Hence, that Rousseau-citing essay I keep coming back to, wherein, since the Iron Law of Oligarchy ensures an elite ruling class, the only question is whether that ruling class acts in their own interest — whether via direct exploitation of the masses, or by populist pandering to the whims of the mob — or they act for the best interests of society as a whole — the "general will" — whether the electorate vote for it or not; and that "democracy" is best defined as the latter, as distinct from the "non-democratic" former.
Linguistic descriptivism vs. prescriptivism. One can complain about the use of "literally" as an intensifier, and yet the linguistic shift continues (as it did long, long ago for the word "very," with a remnant of the original meaning lingering in the adjectival usage). It seems to me that more and more people — particularly influential ones — define "democracy" as something more along the lines of the above — or even just 'democracy is when the correct people are in charge' — wherein "responsiveness to public opinion" is a relatively minor component at best.
I should really write a longer effortpost on this, since I've heard you and several others use the term "oligarchy" this way. This line of thinking is common enough on this forum that it deserves a dedicated response. Until I get around to that, I'll type out something briefer.

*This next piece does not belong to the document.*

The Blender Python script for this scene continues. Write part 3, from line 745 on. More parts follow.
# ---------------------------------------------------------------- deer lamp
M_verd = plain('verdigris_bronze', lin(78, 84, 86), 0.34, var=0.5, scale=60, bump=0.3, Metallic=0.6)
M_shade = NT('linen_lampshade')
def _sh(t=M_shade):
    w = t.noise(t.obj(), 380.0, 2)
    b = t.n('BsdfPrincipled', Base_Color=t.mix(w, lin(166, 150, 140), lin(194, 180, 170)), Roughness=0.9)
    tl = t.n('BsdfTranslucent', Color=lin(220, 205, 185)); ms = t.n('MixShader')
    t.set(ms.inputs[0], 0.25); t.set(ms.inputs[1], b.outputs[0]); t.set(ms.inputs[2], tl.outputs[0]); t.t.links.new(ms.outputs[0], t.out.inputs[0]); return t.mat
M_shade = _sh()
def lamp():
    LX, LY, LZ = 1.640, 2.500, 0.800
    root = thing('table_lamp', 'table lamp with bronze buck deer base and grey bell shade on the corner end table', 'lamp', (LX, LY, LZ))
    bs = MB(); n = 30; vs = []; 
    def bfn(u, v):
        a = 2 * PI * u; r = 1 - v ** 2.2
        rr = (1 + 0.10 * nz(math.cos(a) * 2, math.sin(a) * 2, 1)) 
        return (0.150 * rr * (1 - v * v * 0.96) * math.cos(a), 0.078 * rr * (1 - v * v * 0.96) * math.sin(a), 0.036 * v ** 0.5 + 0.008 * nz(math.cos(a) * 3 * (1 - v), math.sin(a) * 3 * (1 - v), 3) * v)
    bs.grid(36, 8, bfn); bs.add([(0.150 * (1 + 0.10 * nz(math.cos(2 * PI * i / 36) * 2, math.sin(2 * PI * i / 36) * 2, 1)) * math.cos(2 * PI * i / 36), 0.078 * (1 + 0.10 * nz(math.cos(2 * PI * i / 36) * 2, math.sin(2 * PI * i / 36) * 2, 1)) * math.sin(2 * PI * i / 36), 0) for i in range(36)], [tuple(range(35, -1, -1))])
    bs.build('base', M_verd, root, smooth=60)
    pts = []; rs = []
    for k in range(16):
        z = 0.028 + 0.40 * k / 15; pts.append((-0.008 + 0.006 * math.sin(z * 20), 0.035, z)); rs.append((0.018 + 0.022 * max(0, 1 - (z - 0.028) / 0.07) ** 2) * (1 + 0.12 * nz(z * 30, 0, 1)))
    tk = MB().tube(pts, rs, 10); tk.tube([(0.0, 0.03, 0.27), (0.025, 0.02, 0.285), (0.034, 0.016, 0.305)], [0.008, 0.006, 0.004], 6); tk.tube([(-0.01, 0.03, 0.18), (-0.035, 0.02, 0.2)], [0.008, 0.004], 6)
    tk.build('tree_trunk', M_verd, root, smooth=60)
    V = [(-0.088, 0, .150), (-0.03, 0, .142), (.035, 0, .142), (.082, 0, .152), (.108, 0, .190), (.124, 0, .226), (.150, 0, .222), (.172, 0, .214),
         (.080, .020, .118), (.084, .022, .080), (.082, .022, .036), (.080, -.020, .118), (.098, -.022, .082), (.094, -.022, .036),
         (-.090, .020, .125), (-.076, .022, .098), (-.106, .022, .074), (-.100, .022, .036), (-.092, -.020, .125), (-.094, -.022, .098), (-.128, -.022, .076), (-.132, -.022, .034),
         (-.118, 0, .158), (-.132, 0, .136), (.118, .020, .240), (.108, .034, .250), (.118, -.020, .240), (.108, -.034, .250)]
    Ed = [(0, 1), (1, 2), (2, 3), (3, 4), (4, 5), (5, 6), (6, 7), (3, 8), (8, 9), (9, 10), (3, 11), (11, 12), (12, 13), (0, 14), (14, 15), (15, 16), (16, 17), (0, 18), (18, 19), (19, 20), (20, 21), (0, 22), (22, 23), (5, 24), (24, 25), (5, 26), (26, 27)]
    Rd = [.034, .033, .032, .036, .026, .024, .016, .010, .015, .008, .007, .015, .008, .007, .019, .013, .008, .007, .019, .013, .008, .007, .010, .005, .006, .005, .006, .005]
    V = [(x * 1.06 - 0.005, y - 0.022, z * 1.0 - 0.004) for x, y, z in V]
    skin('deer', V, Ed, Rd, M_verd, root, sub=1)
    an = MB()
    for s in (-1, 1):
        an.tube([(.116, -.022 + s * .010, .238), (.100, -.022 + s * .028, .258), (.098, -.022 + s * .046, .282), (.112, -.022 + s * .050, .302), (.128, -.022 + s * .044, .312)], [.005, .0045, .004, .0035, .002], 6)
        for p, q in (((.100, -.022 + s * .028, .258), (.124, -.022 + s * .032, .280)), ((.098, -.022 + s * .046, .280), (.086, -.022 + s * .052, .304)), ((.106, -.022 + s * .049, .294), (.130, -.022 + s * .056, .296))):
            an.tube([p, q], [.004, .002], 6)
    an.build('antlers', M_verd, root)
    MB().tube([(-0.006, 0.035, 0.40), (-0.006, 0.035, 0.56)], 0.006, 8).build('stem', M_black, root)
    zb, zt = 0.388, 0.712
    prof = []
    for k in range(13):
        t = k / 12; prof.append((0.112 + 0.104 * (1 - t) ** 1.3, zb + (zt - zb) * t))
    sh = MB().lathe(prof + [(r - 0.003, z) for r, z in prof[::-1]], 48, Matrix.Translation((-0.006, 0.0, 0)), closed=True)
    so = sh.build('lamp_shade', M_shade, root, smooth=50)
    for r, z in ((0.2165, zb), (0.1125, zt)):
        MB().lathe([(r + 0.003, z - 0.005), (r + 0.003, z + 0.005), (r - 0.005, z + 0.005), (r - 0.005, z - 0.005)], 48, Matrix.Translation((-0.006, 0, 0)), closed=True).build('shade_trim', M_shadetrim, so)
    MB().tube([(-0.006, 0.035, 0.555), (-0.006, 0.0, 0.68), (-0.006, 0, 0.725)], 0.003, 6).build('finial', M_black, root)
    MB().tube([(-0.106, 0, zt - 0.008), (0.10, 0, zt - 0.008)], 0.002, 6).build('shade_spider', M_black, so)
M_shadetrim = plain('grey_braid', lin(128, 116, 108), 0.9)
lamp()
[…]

I think you're warping the term "oligarchy" in a similar way that leftists have warped the term "racism". I feel it's not motivated out of a desire to be maximally descriptive to people unfamiliar with the ideas, but rather it's being used to smuggle in political arguments through wordplay. In short, it's the noncentral fallacy, i.e. the thing Scott once described in this article.
I agree there are issues with scoring democracy. But the response shouldn't be to turn around and declare that nothing short of 1:1 representation of popular-request:elite-policymaking is a "democracy", and that anything which falls short is an "oligarchy". That's setting up an impossible standard for democracy, and furthermore is not how average people would use or understand the term. There's a big difference in how much popular will impacts policy in democracies like the US or Germany, vs how much it does in Russia or China. Meaningful voting for which politicians get in power is one of the best ways to ensure popular will remains important.
On some of your specific points:
Fidesz winning fair elections is democracy working correctly, but Fidesz can do things that then hurt democracy. Heck, this can even happen without enacting specific policies simply by breaking norms. I'm not an expert on Hungarian politics so I won't use examples from there. Instead I'll point to something like J6, which absolutely tore at the fabric of American democracy. It didn't do that because of any direct outcomes (Trump was not kept in power), but the fact that many on the right excused Trump's behavior or even celebrated it means other more competent right-wing politicians could are more incentivized to contemplate an actual coup in the future.
Modern definitions of "consent" in sexual contexts are completely screwed up, and I criticize them as much as I criticize anything else. They shouldn't be the basis of broader definitions of democracy... or anything really.
The people who do this are hacks who abuse words to try and gain leverage over the instruments of power. Pushing for the "correct" people or "correct" policies inevitably degenerates into pushing for "things that help the leaders themselves the most". The correct response is to call out the people who hold this opinion for their shortsightedness, not argue that the only thing that can stop a dictatorship of the left is a dictatorship by the right as many people on this site do.